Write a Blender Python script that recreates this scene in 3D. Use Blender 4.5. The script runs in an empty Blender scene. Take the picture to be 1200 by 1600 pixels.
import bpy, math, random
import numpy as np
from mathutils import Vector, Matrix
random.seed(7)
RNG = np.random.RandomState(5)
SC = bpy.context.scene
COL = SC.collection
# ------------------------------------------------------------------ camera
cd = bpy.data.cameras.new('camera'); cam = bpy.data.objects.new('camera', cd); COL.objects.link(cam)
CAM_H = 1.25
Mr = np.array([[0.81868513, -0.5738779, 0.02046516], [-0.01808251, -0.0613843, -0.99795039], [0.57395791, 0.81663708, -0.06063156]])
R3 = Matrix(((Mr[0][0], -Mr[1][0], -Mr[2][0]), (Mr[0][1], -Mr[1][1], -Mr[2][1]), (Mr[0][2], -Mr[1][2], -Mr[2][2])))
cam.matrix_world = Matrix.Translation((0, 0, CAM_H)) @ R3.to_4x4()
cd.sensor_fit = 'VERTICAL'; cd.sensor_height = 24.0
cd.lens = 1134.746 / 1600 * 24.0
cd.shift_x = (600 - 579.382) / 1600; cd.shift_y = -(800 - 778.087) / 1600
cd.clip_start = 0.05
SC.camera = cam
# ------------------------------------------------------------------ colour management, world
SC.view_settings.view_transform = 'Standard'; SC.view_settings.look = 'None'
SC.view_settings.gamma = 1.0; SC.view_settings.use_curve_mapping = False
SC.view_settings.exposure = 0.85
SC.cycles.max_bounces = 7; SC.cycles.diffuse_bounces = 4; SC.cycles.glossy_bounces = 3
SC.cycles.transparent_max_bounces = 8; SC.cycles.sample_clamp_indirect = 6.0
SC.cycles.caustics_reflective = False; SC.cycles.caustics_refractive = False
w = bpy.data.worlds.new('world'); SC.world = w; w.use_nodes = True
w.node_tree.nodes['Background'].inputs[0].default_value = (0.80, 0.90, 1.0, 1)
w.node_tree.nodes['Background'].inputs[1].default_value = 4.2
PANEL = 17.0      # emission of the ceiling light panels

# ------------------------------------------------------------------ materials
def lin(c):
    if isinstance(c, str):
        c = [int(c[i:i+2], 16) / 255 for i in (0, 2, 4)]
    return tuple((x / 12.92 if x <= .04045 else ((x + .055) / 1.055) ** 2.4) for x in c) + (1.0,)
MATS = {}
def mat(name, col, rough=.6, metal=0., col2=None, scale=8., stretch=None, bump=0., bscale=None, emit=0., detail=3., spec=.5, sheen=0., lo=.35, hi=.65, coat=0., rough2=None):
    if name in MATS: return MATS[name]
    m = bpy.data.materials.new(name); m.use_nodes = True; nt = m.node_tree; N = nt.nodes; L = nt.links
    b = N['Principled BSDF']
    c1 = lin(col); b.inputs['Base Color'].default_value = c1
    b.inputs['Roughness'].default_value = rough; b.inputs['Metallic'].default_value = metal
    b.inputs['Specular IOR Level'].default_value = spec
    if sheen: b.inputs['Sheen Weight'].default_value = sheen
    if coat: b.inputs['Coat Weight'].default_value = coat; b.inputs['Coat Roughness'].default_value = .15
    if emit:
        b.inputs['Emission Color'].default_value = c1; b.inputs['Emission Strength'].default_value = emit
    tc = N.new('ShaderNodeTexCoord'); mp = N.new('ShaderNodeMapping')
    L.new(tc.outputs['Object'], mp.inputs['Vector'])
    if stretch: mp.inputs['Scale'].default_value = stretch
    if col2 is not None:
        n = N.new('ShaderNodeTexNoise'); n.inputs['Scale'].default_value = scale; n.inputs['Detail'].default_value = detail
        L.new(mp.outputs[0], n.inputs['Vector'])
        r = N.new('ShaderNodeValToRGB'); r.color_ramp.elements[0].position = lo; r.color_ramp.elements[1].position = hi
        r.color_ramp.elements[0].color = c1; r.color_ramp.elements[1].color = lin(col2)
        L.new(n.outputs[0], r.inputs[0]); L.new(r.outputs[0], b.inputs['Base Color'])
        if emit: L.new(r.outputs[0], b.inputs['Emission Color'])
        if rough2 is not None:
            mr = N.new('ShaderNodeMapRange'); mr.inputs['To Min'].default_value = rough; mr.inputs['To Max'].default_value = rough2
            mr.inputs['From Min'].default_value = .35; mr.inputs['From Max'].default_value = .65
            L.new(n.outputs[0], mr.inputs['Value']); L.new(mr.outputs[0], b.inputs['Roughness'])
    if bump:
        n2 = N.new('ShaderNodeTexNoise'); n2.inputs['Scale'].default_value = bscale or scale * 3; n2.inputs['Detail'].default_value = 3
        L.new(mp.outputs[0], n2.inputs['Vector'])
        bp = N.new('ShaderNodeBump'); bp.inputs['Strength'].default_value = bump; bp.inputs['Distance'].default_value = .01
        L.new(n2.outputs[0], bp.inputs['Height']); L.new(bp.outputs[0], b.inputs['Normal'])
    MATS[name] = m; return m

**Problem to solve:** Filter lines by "scene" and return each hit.

**Correct result:**
Write a Blender Python script that recreates this scene in 3D. Use Blender 4.5. The script runs in an empty Blender scene. Take the picture to be 1200 by 1600 pixels.
SC = bpy.context.scene